Outre les effets magnétiques, on s’attend également à ce que la dynamique orbitale des systèmes binaires d’étoiles à neutrons ou de naines blanches soit contrôlée par les effets de marées dynamiques et de dissipation d’énergie. En effet, les changements de compositions interne au sein des étoiles compactes peuvent engendrer des zones favorables à la création de modes propres de vibration capable de dissiper efficacement l’énergie orbitale du système binaire. Si les modes propres ne peuvent se former, les ondes de gravité interne peuvent prendre le relais et dissiper l’énergie orbitale par viscosité avant qu’un mode propre puisse se former. Il résulte de tout ceci que les effets de dynamique interne peuvent accélérés la phase spiralante et même outrepasser l’effet de perte d’énergie par rayonnement gravitationnel. Notre équipe, en collaboration avec le département d’Astrophysique au Commissariat à l’Energie Atomique s’intéresse donc à la modélisation de la dynamique interne des binaires galactiques.

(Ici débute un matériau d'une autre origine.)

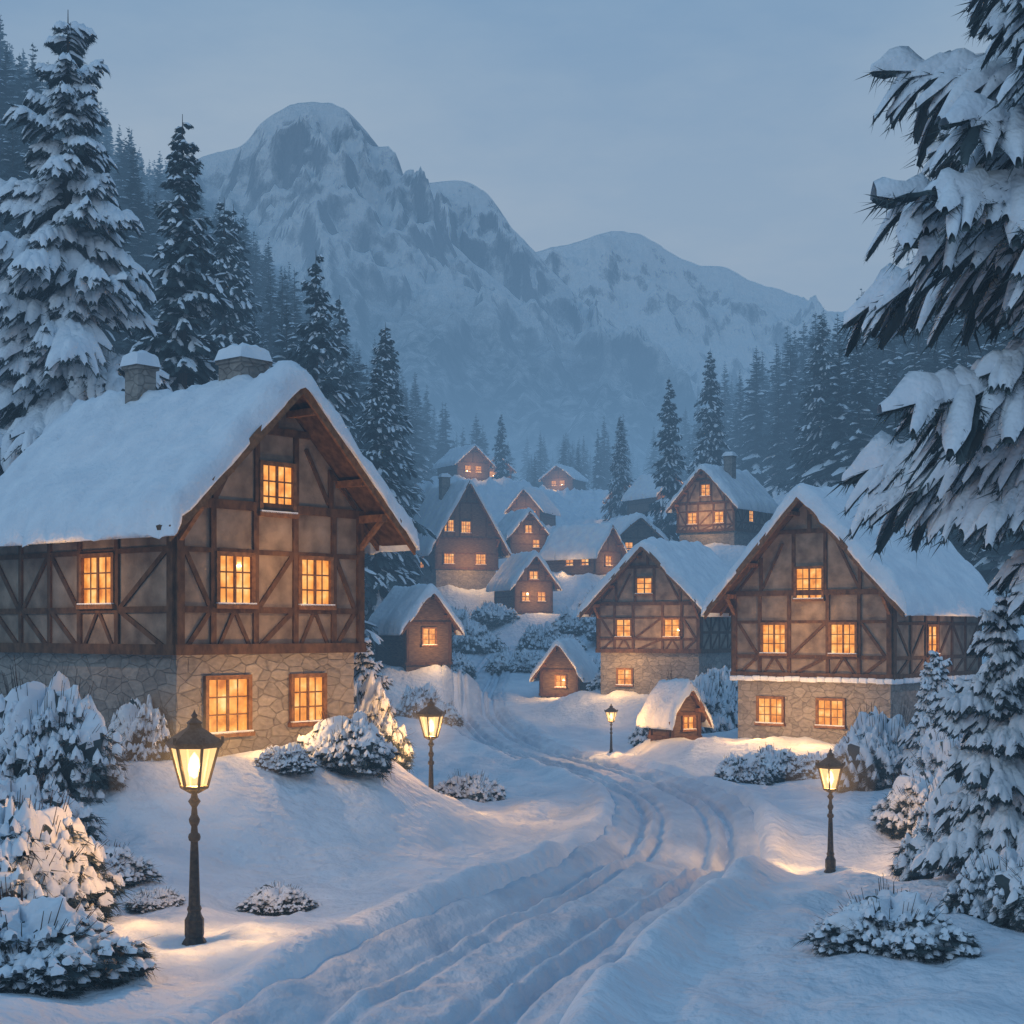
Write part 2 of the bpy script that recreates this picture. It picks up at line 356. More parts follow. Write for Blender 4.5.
    uu=coords(-of-.12,L+ob+.12,.16); vv=coords(-hs-.12,hs+.12,.16)
    U,V=np.meshgrid(uu,vv,indexing='ij')
    de=np.minimum(np.minimum(U-uu[0],uu[-1]-U),np.minimum(V-vv[0],vv[-1]-V))
    prof=np.sqrt(np.clip(1-(1-np.clip(de/.2,0,1))**2,0,1))
    sd=cx*3.1+cy
    nz=fbm((U+sd)/1.1,V/1.1,4,7); nz2=fbm((U+sd)/.35,V/.35,3,9)
    av=np.sqrt(V*V+.05)-.1
    zt_=zr+t-slope*av*1.0
    Z=zt_+ (T*(1+.6*nz)+.15*nz2+.06)*prof-.02
    jag=.2*fbm((U+sd)/.45,V/.45,3,13)
    eb=1-np.clip(de/.3,0,1)
    Z=Z-eb*(.05+np.abs(jag)*1.5)
    Vd=V+np.sign(V)*jag*eb*(np.abs(V)>hs-.4); Ud=U+jag*eb*.8
    nr,nc=U.shape
    idx=np.arange(nr*nc).reshape(nr,nc)
    Z=np.maximum(Z,zr+t-slope*np.abs(V)+.05-eb*.3)
    vs=np.stack([Vd,Ud,Z],-1).reshape(-1,3).tolist()
    fs=np.stack([idx[:-1,:-1],idx[:-1,1:],idx[1:,1:],idx[1:,:-1]],-1).reshape(-1,4).tolist()
    Zb=zr+t-slope*np.abs(V)-.03-eb*.10
    o2=len(vs); vs+=np.stack([Vd,Ud,np.minimum(Zb,Z-.01)],-1).reshape(-1,3).tolist()
    fs+=(np.stack([idx[:-1,:-1],idx[1:,:-1],idx[1:,1:],idx[:-1,1:]],-1).reshape(-1,4)+o2).tolist()
    rim=list(idx[0,:])+list(idx[1:,-1])+list(idx[-1,::-1][1:])+list(idx[::-1,0][1:])
    for a,b in zip(rim[:-1],rim[1:]): fs.append([int(a),int(b),int(b)+o2,int(a)+o2])
    mb=MB(); mb.add(vs,fs,0); mb.obj('roof_snow',[M_snow],root,smooth=True)
    mf=MB(); mp=MB(); ms=MB()
    for w in wins:
        face,u,z,ww,hh=w[:5]; off=-inset if z<h1 else 0
        fw=.10 if ww>.75 else .08
        a,b,c,d=u-ww/2,u+ww/2,z-hh/2,z+hh/2
        beam(mp,face,(a,z),(b,z),hh,off-.05,off+.012)
        beam(mf,face,(a-fw/2,c-fw),(a-fw/2,d+fw),fw,off-.03,off+.095)
        beam(mf,face,(b+fw/2,c-fw),(b+fw/2,d+fw),fw,off-.03,off+.095)
        beam(mf,face,(a,d+fw/2),(b,d+fw/2),fw,off-.03,off+.095)
        beam(mf,face,(a-fw*1.4,c-fw*.6),(b+fw*1.4,c-fw*.6),fw*1.1,off-.03,off+.15)
        mn=.035
        beam(mf,face,(u,c),(u,d),mn*1.8,off,off+.055)
        for sg in (-1,1):
            m_=u+sg*(ww/4+.01)
            if ww>.9: beam(mf,face,(m_,c),(m_,d),mn*.7,off,off+.035)
        for k in (1/3,2/3) if hh>.8 else (.5,):
            beam(mf,face,(a,c+hh*k),(u-mn*.9,c+hh*k),mn,off,off+.04)
            beam(mf,face,(u+mn*.9,c+hh*k),(b,c+hh*k),mn,off,off+.04)
        beam(ms,face,(a-fw,c-fw*.02),(b+fw,c-fw*.02),.05,off+.06,off+.15)
    if wins:
        mf.obj('window_frames',[M_wood],root); mp.obj('window_panes',[M_pane],root)
        ms.obj('sill_snow',[M_snow],root)
    if ledge:
        ms=MB()
        for face,(a,b) in (('F',(-W/2-.1,W/2+.1)),('L',(0,L)),('R',(0,L))):
            n=int((b-a)/.35)
            for q in range(n):
                u0=a+(b-a)*q/n; u1=a+(b-a)*(q+1)/n
                beam(ms,face,(u0,h1-.02+jit(.02)),(u1,h1-.02+jit(.02)),.2,-.1,.16+jit(.03))
        ms.obj('ledge_snow',[M_snow],root,bevel=.05)
    for (x,y,s,top) in chims:
        mb=MB(); zz=zr-abs(x)*slope
        mb.box(x-s/2,x+s/2,y-s/2,y+s/2,zz-.6,top,0); mb.box(x-s/2-.06,x+s/2+.06,y-s/2-.06,y+s/2+.06,top,top+.1,0)
        lump_cap(mb,x-s/2-.14,x+s/2+.14,y-s/2-.14,y+s/2+.14,top+.08,.4,1)
        mb.obj('chimney',[M_stone,M_snow],root,smooth=False)
    for (face,u,o_,z,p) in glow:  # added unseen point lights, floating outside the windows without any fixture
        li=bpy.data.lights.new('added_fill_light','POINT'); li.energy=p*1.8; li.color=(1,.50,.16); li.shadow_soft_size=0
        lo=bpy.data.objects.new('added_fill_light',li); lo.location=fc[face](u,o_,z); lo.parent=root; scene.collection.objects.link(lo)
    return root
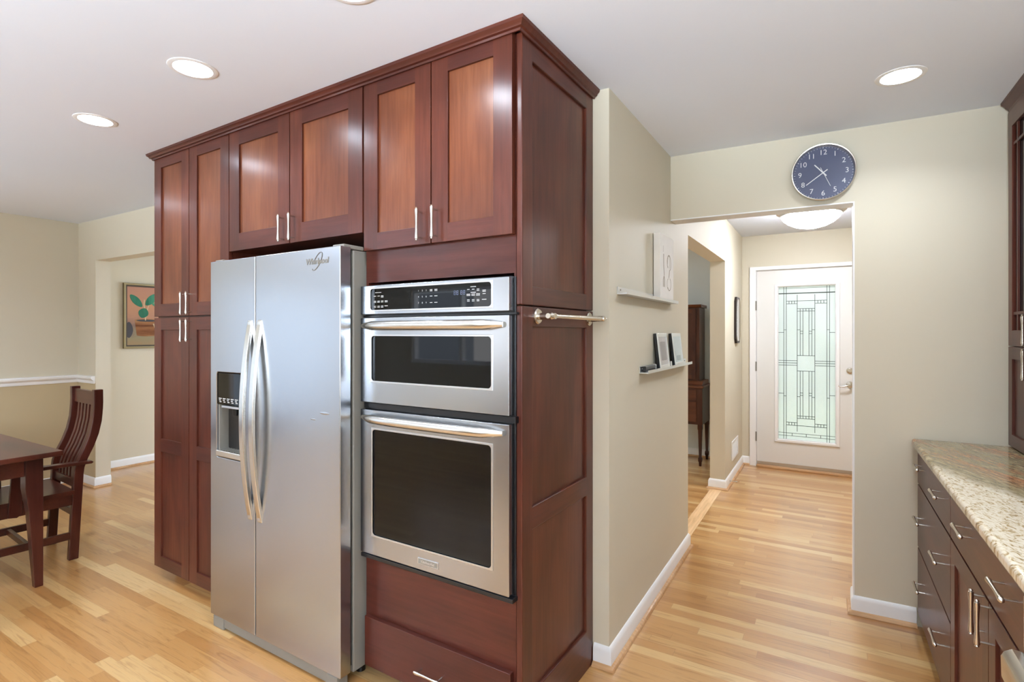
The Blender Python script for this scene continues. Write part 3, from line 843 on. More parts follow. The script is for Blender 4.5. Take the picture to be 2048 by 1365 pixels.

Tests de physique fondamentale avec les binaires galactiques
En suivant l’évolution de la dynamique orbitale des binaires galactiques sur de nombreuses orbites, LISA va également être en mesure de scruter attentivement les propriétés de l’espace-temps dans l’environnement des corps compacts. Dans ce cadre, un point essentiel concerne la symétrie de Lorentz qui est une propriété fondamentale de l’espace-temps de la relativité générale. Or, d’après les grandes théories d’unification, la symétrie de Lorentz doit être brisée à certain niveau d’énergie. En se basant sur la période d’observation et le nombre de binaires galactiques individuelles résolvables, LISA permettra en principe de tester la symétrie de Lorentz.
Bibliographie
[1] C. Aykroyd, A. Bourgoin, C. Le Poncin-Lafitte, S. Mathis, et M.-C. Angonin, Secular dipole stability of mamgnetic binaries, accepté dans A&A.